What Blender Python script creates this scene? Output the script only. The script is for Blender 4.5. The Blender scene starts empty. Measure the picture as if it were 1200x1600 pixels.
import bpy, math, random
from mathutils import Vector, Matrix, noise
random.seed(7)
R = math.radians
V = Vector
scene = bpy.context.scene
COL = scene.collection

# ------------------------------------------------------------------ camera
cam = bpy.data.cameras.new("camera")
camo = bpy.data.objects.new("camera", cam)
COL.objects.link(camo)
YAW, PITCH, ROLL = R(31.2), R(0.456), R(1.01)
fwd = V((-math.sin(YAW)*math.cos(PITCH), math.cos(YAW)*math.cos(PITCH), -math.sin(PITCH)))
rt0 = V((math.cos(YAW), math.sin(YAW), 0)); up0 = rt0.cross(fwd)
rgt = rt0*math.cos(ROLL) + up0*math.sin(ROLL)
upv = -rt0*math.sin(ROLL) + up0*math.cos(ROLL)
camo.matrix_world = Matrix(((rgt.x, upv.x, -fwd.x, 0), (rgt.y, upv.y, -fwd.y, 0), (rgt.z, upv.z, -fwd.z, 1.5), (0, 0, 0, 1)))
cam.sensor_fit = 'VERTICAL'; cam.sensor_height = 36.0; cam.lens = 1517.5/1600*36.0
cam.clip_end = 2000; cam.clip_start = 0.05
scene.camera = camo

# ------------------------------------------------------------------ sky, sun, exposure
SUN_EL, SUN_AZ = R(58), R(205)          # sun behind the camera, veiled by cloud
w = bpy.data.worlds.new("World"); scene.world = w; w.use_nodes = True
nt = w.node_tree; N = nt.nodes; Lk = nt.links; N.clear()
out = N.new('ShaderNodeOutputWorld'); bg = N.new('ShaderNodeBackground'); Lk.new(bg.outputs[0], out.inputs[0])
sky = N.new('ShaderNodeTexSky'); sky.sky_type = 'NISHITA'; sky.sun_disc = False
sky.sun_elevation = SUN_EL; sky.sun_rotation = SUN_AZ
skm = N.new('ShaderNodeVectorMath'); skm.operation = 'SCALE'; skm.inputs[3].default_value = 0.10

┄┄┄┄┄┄

[WHAT YOU SHOULD DO]: Copy all the lines, exactly.

[TASK ANSWER]:
What Blender Python script creates this scene? Output the script only. The script is for Blender 4.5. The Blender scene starts empty. Measure the picture as if it were 1200x1600 pixels.
import bpy, math, random
from mathutils import Vector, Matrix, noise
random.seed(7)
R = math.radians
V = Vector
scene = bpy.context.scene
COL = scene.collection

# ------------------------------------------------------------------ camera
cam = bpy.data.cameras.new("camera")
camo = bpy.data.objects.new("camera", cam)
COL.objects.link(camo)
YAW, PITCH, ROLL = R(31.2), R(0.456), R(1.01)
fwd = V((-math.sin(YAW)*math.cos(PITCH), math.cos(YAW)*math.cos(PITCH), -math.sin(PITCH)))
rt0 = V((math.cos(YAW), math.sin(YAW), 0)); up0 = rt0.cross(fwd)
rgt = rt0*math.cos(ROLL) + up0*math.sin(ROLL)
upv = -rt0*math.sin(ROLL) + up0*math.cos(ROLL)
camo.matrix_world = Matrix(((rgt.x, upv.x, -fwd.x, 0), (rgt.y, upv.y, -fwd.y, 0), (rgt.z, upv.z, -fwd.z, 1.5), (0, 0, 0, 1)))
cam.sensor_fit = 'VERTICAL'; cam.sensor_height = 36.0; cam.lens = 1517.5/1600*36.0
cam.clip_end = 2000; cam.clip_start = 0.05
scene.camera = camo

# ------------------------------------------------------------------ sky, sun, exposure
SUN_EL, SUN_AZ = R(58), R(205)          # sun behind the camera, veiled by cloud
w = bpy.data.worlds.new("World"); scene.world = w; w.use_nodes = True
nt = w.node_tree; N = nt.nodes; Lk = nt.links; N.clear()
out = N.new('ShaderNodeOutputWorld'); bg = N.new('ShaderNodeBackground'); Lk.new(bg.outputs[0], out.inputs[0])
sky = N.new('ShaderNodeTexSky'); sky.sky_type = 'NISHITA'; sky.sun_disc = False
sky.sun_elevation = SUN_EL; sky.sun_rotation = SUN_AZ
skm = N.new('ShaderNodeVectorMath'); skm.operation = 'SCALE'; skm.inputs[3].default_value = 0.10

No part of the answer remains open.